Construction Crane Owner Acquitted in 2008 Accident

April 26, 2012 Updated: October 1, 2015
Crane Collapses Onto Apartment Building On Manhattan's Upper East Side
New York City Fire Department firefighters work the scene of a crane collapse on Manhattan's Upper East Side at 91st Street and 1st Ave on May 30, 2008. (Yana Paskova/Getty Images)

NEW YORK—James Lomma, owner of New York Cranes and JF Lomma, Inc., sat emotionless as the judge announced he was acquitted of manslaughter and all other charges against him for his role in the deadly 2008 collapse of a 200-foot crane on 91st Street in Manhattan, according to AP.

The prosecution alleged Lomma cut corners by buying a cheaper replacement turntable for the crane from a Chinese company, RTR. No engineer was hired to inspect the repairs on the crane and the Department of Building was not brought to the site for approval either, according to the indictment.

Lomma’s defense successfully shifted the blame to the lack of oversight in the construction industry, according to the New York Times.

The verdict, handed down by Justice Daniel P. Conviser of State Supreme Court in Manhattan, was not well received by the victim’s family. Xjevahire Sinanaj, a cousin of Ramadan Kurtaj who was killed in the accident, told reporters outside of the courtroom the verdict was “a knife to our family’s heart,” according to the Wall Street Journal.

“It’s a license to kill,” Maria Leo, mother of crane operator Donald C. Leo, who also died in the accident, told the New York Times.

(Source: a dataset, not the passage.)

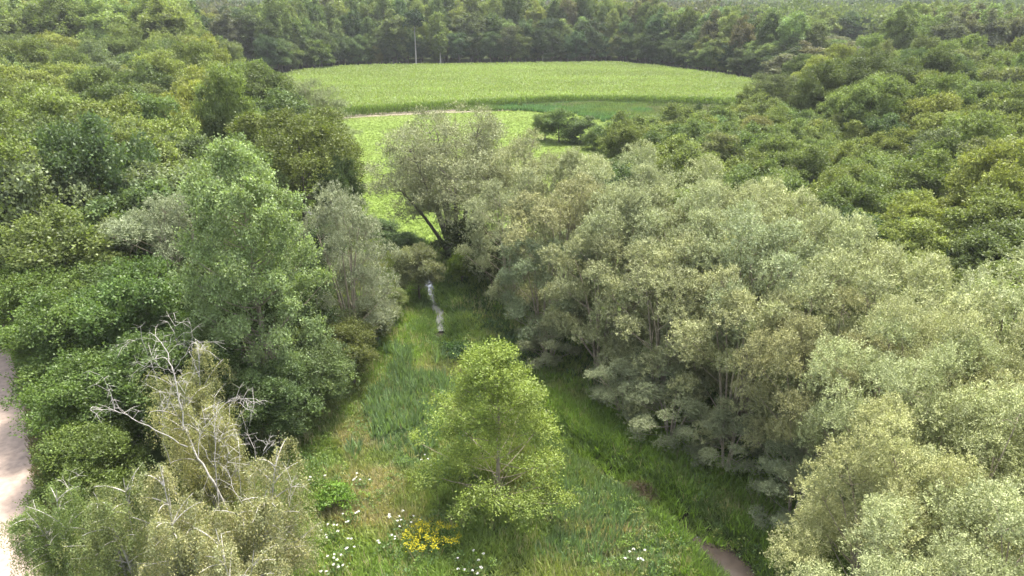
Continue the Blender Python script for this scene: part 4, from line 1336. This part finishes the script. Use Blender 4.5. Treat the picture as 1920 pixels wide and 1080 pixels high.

She added that construction managers “don’t have to care about the construction workers.”

Manhattan District Attorney Cyrus R. Vance Jr. said in a statement, “Although we are disappointed with the judge’s verdict, each case we have brought in this area has put increased scrutiny on the construction industry as a whole, and has had a cascading effect on safety practices.”